→ **WRITTEN PROBLEM**:
Repeat the whole listing exactly as written.
■ ■ ■
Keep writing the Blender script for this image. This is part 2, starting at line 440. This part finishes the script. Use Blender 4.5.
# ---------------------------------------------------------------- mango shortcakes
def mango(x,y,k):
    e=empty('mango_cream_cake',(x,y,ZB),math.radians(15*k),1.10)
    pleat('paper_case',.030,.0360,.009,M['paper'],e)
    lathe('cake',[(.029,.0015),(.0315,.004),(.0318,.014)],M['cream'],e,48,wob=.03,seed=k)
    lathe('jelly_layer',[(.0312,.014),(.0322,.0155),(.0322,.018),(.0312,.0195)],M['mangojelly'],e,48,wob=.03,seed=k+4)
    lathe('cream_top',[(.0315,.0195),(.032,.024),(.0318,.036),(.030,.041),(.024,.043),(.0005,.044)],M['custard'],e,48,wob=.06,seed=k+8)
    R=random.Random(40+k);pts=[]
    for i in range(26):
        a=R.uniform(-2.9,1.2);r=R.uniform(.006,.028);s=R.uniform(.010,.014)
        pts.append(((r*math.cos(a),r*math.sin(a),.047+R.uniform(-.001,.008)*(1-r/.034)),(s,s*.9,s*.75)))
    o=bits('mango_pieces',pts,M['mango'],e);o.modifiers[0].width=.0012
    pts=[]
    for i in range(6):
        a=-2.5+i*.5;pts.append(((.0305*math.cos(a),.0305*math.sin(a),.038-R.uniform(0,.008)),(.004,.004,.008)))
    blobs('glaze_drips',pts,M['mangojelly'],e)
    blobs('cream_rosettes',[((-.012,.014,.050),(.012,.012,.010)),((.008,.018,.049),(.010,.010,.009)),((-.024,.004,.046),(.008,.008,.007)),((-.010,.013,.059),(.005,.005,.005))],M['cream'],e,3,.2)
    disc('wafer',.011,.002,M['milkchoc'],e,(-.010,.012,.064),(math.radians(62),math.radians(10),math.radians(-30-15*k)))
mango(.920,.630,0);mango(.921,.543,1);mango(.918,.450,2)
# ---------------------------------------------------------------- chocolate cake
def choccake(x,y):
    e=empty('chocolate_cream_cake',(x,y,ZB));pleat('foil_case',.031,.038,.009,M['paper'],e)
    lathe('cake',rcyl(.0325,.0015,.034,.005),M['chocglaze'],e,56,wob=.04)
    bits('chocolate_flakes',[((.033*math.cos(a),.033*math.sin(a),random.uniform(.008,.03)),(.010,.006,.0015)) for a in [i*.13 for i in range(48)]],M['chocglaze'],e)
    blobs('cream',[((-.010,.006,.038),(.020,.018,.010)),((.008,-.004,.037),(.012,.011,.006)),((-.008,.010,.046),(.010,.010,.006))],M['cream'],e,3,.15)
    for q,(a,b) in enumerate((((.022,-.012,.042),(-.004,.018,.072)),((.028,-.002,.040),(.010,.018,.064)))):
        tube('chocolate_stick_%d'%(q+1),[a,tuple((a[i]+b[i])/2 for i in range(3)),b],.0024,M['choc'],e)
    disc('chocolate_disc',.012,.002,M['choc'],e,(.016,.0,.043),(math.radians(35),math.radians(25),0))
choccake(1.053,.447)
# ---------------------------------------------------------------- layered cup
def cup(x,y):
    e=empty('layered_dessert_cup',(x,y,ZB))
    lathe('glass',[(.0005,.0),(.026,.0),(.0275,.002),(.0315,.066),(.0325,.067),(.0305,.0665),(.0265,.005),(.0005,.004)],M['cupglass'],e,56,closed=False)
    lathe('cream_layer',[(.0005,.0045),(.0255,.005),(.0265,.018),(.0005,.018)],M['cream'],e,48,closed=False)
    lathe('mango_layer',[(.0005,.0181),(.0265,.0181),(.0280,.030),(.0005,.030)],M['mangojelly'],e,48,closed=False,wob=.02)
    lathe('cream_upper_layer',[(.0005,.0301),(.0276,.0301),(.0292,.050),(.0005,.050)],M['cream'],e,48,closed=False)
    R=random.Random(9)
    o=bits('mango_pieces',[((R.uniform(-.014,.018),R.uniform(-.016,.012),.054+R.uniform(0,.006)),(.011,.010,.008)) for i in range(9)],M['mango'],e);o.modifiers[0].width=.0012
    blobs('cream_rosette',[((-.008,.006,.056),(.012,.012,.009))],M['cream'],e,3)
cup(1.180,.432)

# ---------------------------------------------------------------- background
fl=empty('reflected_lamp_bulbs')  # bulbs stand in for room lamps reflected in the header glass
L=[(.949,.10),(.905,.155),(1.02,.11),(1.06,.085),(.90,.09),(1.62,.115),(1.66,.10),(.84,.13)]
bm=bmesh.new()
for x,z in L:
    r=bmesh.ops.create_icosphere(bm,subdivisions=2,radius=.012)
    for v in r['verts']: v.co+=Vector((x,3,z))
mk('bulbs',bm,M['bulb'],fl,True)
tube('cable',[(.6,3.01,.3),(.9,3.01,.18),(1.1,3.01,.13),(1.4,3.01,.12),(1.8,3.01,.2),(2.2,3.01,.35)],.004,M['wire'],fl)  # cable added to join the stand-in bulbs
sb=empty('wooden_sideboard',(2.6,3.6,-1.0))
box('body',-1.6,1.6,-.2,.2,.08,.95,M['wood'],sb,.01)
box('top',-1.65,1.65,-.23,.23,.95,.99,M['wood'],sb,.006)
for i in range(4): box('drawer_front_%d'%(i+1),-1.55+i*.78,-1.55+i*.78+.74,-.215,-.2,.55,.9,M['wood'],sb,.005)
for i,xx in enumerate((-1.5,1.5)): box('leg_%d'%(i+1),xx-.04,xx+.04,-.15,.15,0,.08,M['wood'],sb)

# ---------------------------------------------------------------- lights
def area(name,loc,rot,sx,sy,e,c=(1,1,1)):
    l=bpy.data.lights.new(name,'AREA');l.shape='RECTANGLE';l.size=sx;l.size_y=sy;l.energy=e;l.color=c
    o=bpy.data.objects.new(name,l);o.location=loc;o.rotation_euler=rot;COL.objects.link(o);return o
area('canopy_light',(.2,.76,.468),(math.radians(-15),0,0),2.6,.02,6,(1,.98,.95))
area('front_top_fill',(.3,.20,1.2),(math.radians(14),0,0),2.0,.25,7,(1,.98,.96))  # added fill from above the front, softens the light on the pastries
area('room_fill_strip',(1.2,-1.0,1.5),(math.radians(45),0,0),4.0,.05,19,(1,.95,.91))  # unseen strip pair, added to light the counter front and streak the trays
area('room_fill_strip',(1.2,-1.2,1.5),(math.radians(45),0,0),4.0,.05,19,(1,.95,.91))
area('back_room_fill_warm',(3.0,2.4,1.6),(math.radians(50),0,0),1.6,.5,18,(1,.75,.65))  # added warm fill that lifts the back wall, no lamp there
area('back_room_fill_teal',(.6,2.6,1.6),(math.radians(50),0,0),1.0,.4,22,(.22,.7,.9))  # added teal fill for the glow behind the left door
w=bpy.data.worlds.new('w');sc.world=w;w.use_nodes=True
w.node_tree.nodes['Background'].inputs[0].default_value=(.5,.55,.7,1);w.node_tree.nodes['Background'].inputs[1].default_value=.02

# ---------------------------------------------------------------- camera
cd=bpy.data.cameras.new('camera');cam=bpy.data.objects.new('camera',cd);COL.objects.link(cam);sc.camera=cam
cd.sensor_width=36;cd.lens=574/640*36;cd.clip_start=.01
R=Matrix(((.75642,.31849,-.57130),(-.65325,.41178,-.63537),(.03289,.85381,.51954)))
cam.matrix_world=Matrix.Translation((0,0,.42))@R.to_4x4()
■ ■ ■
→ **WORKED SOLUTION**:
Keep writing the Blender script for this image. This is part 2, starting at line 440. This part finishes the script. Use Blender 4.5.
# ---------------------------------------------------------------- mango shortcakes
def mango(x,y,k):
    e=empty('mango_cream_cake',(x,y,ZB),math.radians(15*k),1.10)
    pleat('paper_case',.030,.0360,.009,M['paper'],e)
    lathe('cake',[(.029,.0015),(.0315,.004),(.0318,.014)],M['cream'],e,48,wob=.03,seed=k)
    lathe('jelly_layer',[(.0312,.014),(.0322,.0155),(.0322,.018),(.0312,.0195)],M['mangojelly'],e,48,wob=.03,seed=k+4)
    lathe('cream_top',[(.0315,.0195),(.032,.024),(.0318,.036),(.030,.041),(.024,.043),(.0005,.044)],M['custard'],e,48,wob=.06,seed=k+8)
    R=random.Random(40+k);pts=[]
    for i in range(26):
        a=R.uniform(-2.9,1.2);r=R.uniform(.006,.028);s=R.uniform(.010,.014)
        pts.append(((r*math.cos(a),r*math.sin(a),.047+R.uniform(-.001,.008)*(1-r/.034)),(s,s*.9,s*.75)))
    o=bits('mango_pieces',pts,M['mango'],e);o.modifiers[0].width=.0012
    pts=[]
    for i in range(6):
        a=-2.5+i*.5;pts.append(((.0305*math.cos(a),.0305*math.sin(a),.038-R.uniform(0,.008)),(.004,.004,.008)))
    blobs('glaze_drips',pts,M['mangojelly'],e)
    blobs('cream_rosettes',[((-.012,.014,.050),(.012,.012,.010)),((.008,.018,.049),(.010,.010,.009)),((-.024,.004,.046),(.008,.008,.007)),((-.010,.013,.059),(.005,.005,.005))],M['cream'],e,3,.2)
    disc('wafer',.011,.002,M['milkchoc'],e,(-.010,.012,.064),(math.radians(62),math.radians(10),math.radians(-30-15*k)))
mango(.920,.630,0);mango(.921,.543,1);mango(.918,.450,2)
# ---------------------------------------------------------------- chocolate cake
def choccake(x,y):
    e=empty('chocolate_cream_cake',(x,y,ZB));pleat('foil_case',.031,.038,.009,M['paper'],e)
    lathe('cake',rcyl(.0325,.0015,.034,.005),M['chocglaze'],e,56,wob=.04)
    bits('chocolate_flakes',[((.033*math.cos(a),.033*math.sin(a),random.uniform(.008,.03)),(.010,.006,.0015)) for a in [i*.13 for i in range(48)]],M['chocglaze'],e)
    blobs('cream',[((-.010,.006,.038),(.020,.018,.010)),((.008,-.004,.037),(.012,.011,.006)),((-.008,.010,.046),(.010,.010,.006))],M['cream'],e,3,.15)
    for q,(a,b) in enumerate((((.022,-.012,.042),(-.004,.018,.072)),((.028,-.002,.040),(.010,.018,.064)))):
        tube('chocolate_stick_%d'%(q+1),[a,tuple((a[i]+b[i])/2 for i in range(3)),b],.0024,M['choc'],e)
    disc('chocolate_disc',.012,.002,M['choc'],e,(.016,.0,.043),(math.radians(35),math.radians(25),0))
choccake(1.053,.447)
# ---------------------------------------------------------------- layered cup
def cup(x,y):
    e=empty('layered_dessert_cup',(x,y,ZB))
    lathe('glass',[(.0005,.0),(.026,.0),(.0275,.002),(.0315,.066),(.0325,.067),(.0305,.0665),(.0265,.005),(.0005,.004)],M['cupglass'],e,56,closed=False)
    lathe('cream_layer',[(.0005,.0045),(.0255,.005),(.0265,.018),(.0005,.018)],M['cream'],e,48,closed=False)
    lathe('mango_layer',[(.0005,.0181),(.0265,.0181),(.0280,.030),(.0005,.030)],M['mangojelly'],e,48,closed=False,wob=.02)
    lathe('cream_upper_layer',[(.0005,.0301),(.0276,.0301),(.0292,.050),(.0005,.050)],M['cream'],e,48,closed=False)
    R=random.Random(9)
    o=bits('mango_pieces',[((R.uniform(-.014,.018),R.uniform(-.016,.012),.054+R.uniform(0,.006)),(.011,.010,.008)) for i in range(9)],M['mango'],e);o.modifiers[0].width=.0012
    blobs('cream_rosette',[((-.008,.006,.056),(.012,.012,.009))],M['cream'],e,3)
cup(1.180,.432)

# ---------------------------------------------------------------- background
fl=empty('reflected_lamp_bulbs')  # bulbs stand in for room lamps reflected in the header glass
L=[(.949,.10),(.905,.155),(1.02,.11),(1.06,.085),(.90,.09),(1.62,.115),(1.66,.10),(.84,.13)]
bm=bmesh.new()
for x,z in L:
    r=bmesh.ops.create_icosphere(bm,subdivisions=2,radius=.012)
    for v in r['verts']: v.co+=Vector((x,3,z))
mk('bulbs',bm,M['bulb'],fl,True)
tube('cable',[(.6,3.01,.3),(.9,3.01,.18),(1.1,3.01,.13),(1.4,3.01,.12),(1.8,3.01,.2),(2.2,3.01,.35)],.004,M['wire'],fl)  # cable added to join the stand-in bulbs
sb=empty('wooden_sideboard',(2.6,3.6,-1.0))
box('body',-1.6,1.6,-.2,.2,.08,.95,M['wood'],sb,.01)
box('top',-1.65,1.65,-.23,.23,.95,.99,M['wood'],sb,.006)
for i in range(4): box('drawer_front_%d'%(i+1),-1.55+i*.78,-1.55+i*.78+.74,-.215,-.2,.55,.9,M['wood'],sb,.005)
for i,xx in enumerate((-1.5,1.5)): box('leg_%d'%(i+1),xx-.04,xx+.04,-.15,.15,0,.08,M['wood'],sb)

# ---------------------------------------------------------------- lights
def area(name,loc,rot,sx,sy,e,c=(1,1,1)):
    l=bpy.data.lights.new(name,'AREA');l.shape='RECTANGLE';l.size=sx;l.size_y=sy;l.energy=e;l.color=c
    o=bpy.data.objects.new(name,l);o.location=loc;o.rotation_euler=rot;COL.objects.link(o);return o
area('canopy_light',(.2,.76,.468),(math.radians(-15),0,0),2.6,.02,6,(1,.98,.95))
area('front_top_fill',(.3,.20,1.2),(math.radians(14),0,0),2.0,.25,7,(1,.98,.96))  # added fill from above the front, softens the light on the pastries
area('room_fill_strip',(1.2,-1.0,1.5),(math.radians(45),0,0),4.0,.05,19,(1,.95,.91))  # unseen strip pair, added to light the counter front and streak the trays
area('room_fill_strip',(1.2,-1.2,1.5),(math.radians(45),0,0),4.0,.05,19,(1,.95,.91))
area('back_room_fill_warm',(3.0,2.4,1.6),(math.radians(50),0,0),1.6,.5,18,(1,.75,.65))  # added warm fill that lifts the back wall, no lamp there
area('back_room_fill_teal',(.6,2.6,1.6),(math.radians(50),0,0),1.0,.4,22,(.22,.7,.9))  # added teal fill for the glow behind the left door
w=bpy.data.worlds.new('w');sc.world=w;w.use_nodes=True
w.node_tree.nodes['Background'].inputs[0].default_value=(.5,.55,.7,1);w.node_tree.nodes['Background'].inputs[1].default_value=.02

# ---------------------------------------------------------------- camera
cd=bpy.data.cameras.new('camera');cam=bpy.data.objects.new('camera',cd);COL.objects.link(cam);sc.camera=cam
cd.sensor_width=36;cd.lens=574/640*36;cd.clip_start=.01
R=Matrix(((.75642,.31849,-.57130),(-.65325,.41178,-.63537),(.03289,.85381,.51954)))
cam.matrix_world=Matrix.Translation((0,0,.42))@R.to_4x4()